>>

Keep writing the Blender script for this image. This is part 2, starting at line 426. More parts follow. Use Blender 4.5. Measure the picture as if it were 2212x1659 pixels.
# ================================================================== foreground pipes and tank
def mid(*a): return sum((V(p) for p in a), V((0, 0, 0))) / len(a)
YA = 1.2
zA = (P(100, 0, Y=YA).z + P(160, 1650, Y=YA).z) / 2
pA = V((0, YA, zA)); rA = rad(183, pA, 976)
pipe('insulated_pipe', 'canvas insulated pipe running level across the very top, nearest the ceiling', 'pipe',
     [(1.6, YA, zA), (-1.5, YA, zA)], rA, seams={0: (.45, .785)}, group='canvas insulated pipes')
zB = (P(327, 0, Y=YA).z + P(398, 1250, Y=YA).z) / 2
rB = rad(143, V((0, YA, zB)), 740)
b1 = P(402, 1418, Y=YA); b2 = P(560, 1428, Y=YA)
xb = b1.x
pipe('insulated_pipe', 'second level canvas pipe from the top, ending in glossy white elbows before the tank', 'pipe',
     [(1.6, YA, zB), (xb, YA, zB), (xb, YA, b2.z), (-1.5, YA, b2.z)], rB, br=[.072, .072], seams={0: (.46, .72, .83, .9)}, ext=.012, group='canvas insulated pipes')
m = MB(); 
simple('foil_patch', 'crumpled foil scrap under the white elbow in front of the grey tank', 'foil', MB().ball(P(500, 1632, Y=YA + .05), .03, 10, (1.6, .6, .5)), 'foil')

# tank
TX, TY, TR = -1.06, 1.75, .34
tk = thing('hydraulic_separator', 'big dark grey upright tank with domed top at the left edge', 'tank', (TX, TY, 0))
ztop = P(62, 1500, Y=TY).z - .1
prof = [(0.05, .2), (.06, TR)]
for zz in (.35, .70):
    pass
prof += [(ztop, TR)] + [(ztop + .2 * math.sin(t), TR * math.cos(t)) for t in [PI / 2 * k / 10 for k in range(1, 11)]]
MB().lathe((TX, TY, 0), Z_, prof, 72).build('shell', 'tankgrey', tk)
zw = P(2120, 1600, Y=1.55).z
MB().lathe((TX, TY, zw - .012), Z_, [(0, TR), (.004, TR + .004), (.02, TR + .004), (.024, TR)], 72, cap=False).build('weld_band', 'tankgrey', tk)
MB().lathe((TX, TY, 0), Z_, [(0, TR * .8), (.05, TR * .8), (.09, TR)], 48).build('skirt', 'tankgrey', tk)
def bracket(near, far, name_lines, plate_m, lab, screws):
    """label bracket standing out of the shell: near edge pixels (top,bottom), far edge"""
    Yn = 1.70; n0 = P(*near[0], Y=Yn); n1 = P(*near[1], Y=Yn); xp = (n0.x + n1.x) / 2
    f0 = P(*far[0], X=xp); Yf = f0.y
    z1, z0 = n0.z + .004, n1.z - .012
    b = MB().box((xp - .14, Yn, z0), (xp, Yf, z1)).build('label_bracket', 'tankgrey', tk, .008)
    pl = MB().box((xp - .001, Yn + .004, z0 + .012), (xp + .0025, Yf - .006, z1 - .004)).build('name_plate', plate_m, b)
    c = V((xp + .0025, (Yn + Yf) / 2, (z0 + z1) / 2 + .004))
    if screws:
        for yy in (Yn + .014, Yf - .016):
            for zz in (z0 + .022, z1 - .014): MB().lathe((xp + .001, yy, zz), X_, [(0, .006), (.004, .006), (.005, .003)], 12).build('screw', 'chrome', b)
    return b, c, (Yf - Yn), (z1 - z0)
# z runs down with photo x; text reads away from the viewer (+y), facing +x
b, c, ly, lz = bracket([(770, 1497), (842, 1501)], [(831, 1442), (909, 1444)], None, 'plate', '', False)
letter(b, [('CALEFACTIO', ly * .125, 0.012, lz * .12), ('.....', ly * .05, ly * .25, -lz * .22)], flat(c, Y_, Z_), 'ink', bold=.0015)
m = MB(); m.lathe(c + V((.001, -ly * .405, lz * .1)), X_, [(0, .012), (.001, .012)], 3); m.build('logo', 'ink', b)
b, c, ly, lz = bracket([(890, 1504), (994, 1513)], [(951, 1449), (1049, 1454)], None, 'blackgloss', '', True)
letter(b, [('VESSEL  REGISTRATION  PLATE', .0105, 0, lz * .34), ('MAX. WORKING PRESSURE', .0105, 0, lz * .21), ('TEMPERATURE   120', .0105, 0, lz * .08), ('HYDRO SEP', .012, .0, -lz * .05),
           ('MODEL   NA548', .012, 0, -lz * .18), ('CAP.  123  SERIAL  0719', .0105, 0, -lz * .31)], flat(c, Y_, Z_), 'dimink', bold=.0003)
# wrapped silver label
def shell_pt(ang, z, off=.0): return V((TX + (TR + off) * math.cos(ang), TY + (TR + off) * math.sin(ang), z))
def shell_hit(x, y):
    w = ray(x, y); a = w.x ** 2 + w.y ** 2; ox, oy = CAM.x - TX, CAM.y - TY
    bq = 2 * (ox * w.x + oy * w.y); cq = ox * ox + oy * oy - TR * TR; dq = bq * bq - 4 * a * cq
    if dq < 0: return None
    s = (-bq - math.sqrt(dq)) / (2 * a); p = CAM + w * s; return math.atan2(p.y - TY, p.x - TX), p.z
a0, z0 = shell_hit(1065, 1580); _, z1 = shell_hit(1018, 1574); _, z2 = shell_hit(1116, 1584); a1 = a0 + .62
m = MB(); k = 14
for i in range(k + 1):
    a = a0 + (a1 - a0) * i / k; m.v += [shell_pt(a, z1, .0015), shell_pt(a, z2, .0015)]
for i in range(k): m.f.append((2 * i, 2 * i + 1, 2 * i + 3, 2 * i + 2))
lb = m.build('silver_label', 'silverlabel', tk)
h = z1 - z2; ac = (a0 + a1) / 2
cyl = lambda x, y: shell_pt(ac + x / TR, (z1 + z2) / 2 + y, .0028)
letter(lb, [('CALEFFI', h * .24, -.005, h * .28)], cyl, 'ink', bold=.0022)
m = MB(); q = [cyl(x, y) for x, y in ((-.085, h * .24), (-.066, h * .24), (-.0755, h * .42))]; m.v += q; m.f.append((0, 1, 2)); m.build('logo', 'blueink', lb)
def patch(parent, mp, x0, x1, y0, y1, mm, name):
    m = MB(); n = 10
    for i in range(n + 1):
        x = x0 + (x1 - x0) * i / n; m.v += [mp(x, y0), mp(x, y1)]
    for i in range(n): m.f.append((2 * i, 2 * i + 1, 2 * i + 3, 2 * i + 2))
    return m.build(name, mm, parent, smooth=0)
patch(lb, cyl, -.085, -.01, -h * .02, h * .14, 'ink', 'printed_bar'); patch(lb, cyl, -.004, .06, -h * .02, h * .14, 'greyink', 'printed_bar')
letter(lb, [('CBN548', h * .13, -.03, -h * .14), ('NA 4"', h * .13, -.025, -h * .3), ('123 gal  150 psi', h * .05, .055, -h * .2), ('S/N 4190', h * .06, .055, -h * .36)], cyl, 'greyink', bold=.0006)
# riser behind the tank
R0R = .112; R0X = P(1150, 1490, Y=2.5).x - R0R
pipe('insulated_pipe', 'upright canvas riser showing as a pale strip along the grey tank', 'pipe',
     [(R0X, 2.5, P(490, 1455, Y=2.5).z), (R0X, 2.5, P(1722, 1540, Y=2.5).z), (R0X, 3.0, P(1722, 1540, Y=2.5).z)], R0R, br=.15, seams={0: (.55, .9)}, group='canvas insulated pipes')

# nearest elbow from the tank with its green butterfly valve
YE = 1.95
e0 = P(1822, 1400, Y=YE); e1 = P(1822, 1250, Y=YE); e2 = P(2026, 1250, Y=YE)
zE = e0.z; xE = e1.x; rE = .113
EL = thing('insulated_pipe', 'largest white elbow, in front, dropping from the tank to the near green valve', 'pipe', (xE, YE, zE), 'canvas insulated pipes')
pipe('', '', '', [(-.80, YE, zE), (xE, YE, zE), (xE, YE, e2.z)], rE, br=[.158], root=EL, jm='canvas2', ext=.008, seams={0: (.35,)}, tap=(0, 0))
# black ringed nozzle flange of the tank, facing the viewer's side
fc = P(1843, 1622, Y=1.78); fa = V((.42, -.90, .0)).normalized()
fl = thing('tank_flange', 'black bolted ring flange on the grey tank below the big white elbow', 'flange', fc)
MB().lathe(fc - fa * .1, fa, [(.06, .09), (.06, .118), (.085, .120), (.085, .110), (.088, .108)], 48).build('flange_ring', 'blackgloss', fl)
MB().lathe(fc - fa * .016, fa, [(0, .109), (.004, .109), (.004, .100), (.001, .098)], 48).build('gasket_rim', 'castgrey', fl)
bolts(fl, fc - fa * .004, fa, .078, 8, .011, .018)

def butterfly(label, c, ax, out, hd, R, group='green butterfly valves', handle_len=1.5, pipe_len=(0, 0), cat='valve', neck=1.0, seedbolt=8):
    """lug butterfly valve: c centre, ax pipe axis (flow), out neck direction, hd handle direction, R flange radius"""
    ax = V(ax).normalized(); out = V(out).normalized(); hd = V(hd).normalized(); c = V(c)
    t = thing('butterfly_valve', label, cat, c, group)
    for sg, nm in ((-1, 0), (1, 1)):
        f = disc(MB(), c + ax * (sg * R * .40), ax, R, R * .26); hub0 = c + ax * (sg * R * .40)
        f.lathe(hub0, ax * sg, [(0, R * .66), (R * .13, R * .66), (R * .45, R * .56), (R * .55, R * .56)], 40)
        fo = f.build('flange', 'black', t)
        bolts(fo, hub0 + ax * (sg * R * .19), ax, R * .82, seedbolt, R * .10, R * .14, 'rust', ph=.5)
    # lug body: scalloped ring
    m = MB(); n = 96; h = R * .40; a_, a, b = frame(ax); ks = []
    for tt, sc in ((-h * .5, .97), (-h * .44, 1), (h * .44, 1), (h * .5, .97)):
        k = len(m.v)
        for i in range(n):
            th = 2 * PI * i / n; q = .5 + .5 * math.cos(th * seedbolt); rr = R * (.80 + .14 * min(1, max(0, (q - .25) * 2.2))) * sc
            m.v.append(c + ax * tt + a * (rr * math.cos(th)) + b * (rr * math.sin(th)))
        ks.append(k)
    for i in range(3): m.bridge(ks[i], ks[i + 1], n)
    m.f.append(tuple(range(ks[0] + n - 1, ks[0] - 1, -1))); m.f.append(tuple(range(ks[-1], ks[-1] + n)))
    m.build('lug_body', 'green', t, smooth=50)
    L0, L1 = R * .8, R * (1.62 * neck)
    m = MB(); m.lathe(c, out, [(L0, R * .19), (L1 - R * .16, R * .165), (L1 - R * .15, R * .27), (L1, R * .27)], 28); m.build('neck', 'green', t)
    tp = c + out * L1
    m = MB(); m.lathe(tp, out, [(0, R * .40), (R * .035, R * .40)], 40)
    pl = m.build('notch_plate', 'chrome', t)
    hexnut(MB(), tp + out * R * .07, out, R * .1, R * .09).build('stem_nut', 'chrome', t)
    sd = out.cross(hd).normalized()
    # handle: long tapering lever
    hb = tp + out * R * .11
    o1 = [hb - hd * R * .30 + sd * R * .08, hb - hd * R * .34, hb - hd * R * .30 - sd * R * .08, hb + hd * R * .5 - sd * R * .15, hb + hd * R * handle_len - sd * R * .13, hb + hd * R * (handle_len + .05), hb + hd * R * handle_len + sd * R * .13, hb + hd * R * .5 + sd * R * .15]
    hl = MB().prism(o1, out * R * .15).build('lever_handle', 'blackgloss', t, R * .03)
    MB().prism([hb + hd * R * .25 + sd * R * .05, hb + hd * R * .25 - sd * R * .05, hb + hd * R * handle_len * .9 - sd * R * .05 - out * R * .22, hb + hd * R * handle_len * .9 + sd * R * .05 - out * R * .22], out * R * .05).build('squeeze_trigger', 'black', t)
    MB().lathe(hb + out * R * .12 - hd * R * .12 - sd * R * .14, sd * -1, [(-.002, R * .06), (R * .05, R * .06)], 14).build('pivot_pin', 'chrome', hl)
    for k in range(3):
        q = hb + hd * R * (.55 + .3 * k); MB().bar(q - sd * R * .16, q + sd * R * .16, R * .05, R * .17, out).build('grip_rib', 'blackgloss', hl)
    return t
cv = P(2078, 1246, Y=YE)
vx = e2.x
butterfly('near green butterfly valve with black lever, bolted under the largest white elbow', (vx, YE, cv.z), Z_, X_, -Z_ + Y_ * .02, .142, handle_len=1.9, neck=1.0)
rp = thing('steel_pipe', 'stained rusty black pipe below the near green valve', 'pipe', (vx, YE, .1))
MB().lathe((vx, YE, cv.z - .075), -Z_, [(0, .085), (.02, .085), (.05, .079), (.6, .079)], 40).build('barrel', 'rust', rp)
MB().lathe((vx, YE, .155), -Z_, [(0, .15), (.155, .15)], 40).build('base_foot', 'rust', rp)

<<

## EXERCISE REQUIREMENTS
Your output must be the lines of the material above, from the first through the line that contains "simple('foil_patch', 'crumpled foil", copied exactly. Include both endpoints and nothing else.

## ANSWER FOR THE TASK
Keep writing the Blender script for this image. This is part 2, starting at line 426. More parts follow. Use Blender 4.5. Measure the picture as if it were 2212x1659 pixels.
# ================================================================== foreground pipes and tank
def mid(*a): return sum((V(p) for p in a), V((0, 0, 0))) / len(a)
YA = 1.2
zA = (P(100, 0, Y=YA).z + P(160, 1650, Y=YA).z) / 2
pA = V((0, YA, zA)); rA = rad(183, pA, 976)
pipe('insulated_pipe', 'canvas insulated pipe running level across the very top, nearest the ceiling', 'pipe',
     [(1.6, YA, zA), (-1.5, YA, zA)], rA, seams={0: (.45, .785)}, group='canvas insulated pipes')
zB = (P(327, 0, Y=YA).z + P(398, 1250, Y=YA).z) / 2
rB = rad(143, V((0, YA, zB)), 740)
b1 = P(402, 1418, Y=YA); b2 = P(560, 1428, Y=YA)
xb = b1.x
pipe('insulated_pipe', 'second level canvas pipe from the top, ending in glossy white elbows before the tank', 'pipe',
     [(1.6, YA, zB), (xb, YA, zB), (xb, YA, b2.z), (-1.5, YA, b2.z)], rB, br=[.072, .072], seams={0: (.46, .72, .83, .9)}, ext=.012, group='canvas insulated pipes')
m = MB(); 
simple('foil_patch', 'crumpled foil scrap under the white elbow in front of the grey tank', 'foil', MB().ball(P(500, 1632, Y=YA + .05), .03, 10, (1.6, .6, .5)), 'foil')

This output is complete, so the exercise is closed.